Growth as a Designer


**reblog…I wrote this entry as part of a reflective journal in my first-semester graduate interaction design class at Indiana University‘s SOIC**

Bill Moggridge’s book Designing Interactions was waiting on my desk when I got home tonight.

After taking care of a few lingering project 4 tasks from the day — and after eating a late dinner — I tore open the plastic and ran my fingers over the cover, the spine, and the pages (while closed).

Running my fingers along the closed pages stirred memories of sitting in classrooms from middle school to high school during the first week of school on the day textbooks were passed out. Reminded me of being in used bookstores browsing the shelves. Reminded me of being in the Seminary Co-op in Hyde Park, staring back at the densely packed shelves of theory and criticism. Unique experiences, each.

There’s a certain smoothness to the surface formed when hundreds and hundreds of pages are pressed firmly together. There’s nothing quite like it, actually. You feel a surface and yet you’re keenly aware of each page. Beautiful, really. It’s reminiscent of a wood floor. Perhaps a sign of the pages’ forebears.

It’s interesting to think about what a book might look like if it didn’t look like a book. Ebooks look like books. Why? Does a book mean two covers and pages between? Would you read a book if it didn’t have those features (physical or digital)? Would you call a thing without those features a book? If so, why? If not, why not? How does a book feel? How does it sound?

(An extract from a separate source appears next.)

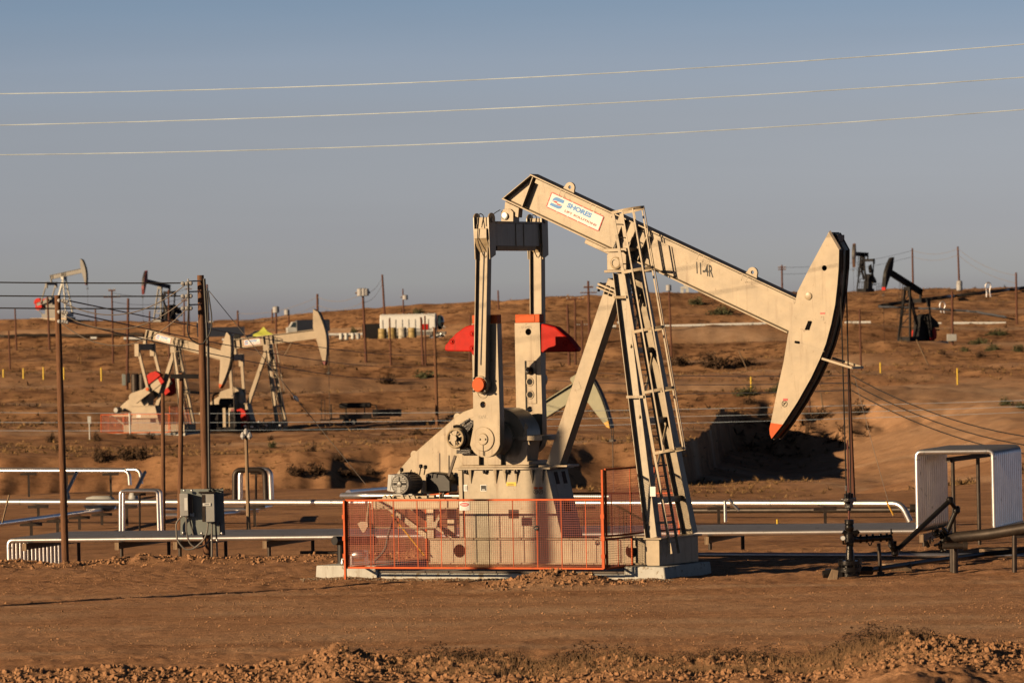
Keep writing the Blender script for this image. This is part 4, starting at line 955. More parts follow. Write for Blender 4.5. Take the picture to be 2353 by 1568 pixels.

Why am I asking all these questions about books? I’ll explain…

Another habit of mine is flipping through books before reading them…looking for pictures, judging chapter length, gauging vocabulary, sensing tone, and looking for quotes.

Near the very end of Designing Interactions on page 733, I zeroed in on a passage where Moggridge explains the brainstorming process at IDEO:

Brainstorming can give a fast start to ideation and is often the most useful early on, as the constraints are being shaken out. A typical brainstorm at IDEO has eight to ten participants, with one or two experienced recorders, dubbed, scribes, who record the ideas as they flow from the group. Each session lasts about an hour and 50 to 100 ideas are recorded…Ideas can come at any time, often from unexpected directions.

50 to 100 ideas! In about an hour! Fifty. to. One hundred. Ideas! Unbelievable! And wonderful.

So then why all the questions about books? Because I feel like I should be asking those questions about everything — and today it happened to be a book — in order to grow as a designer.

If as an interaction designer I’m going to shape others’ lives with interactive artifacts,  then shouldn’t I be constantly/consciously evaluating and re-evaluating my own interactions and how they shape my life? So that when I’m on a team, I can contribute my share of the 50-100 ideas generated during that first brainstorming session?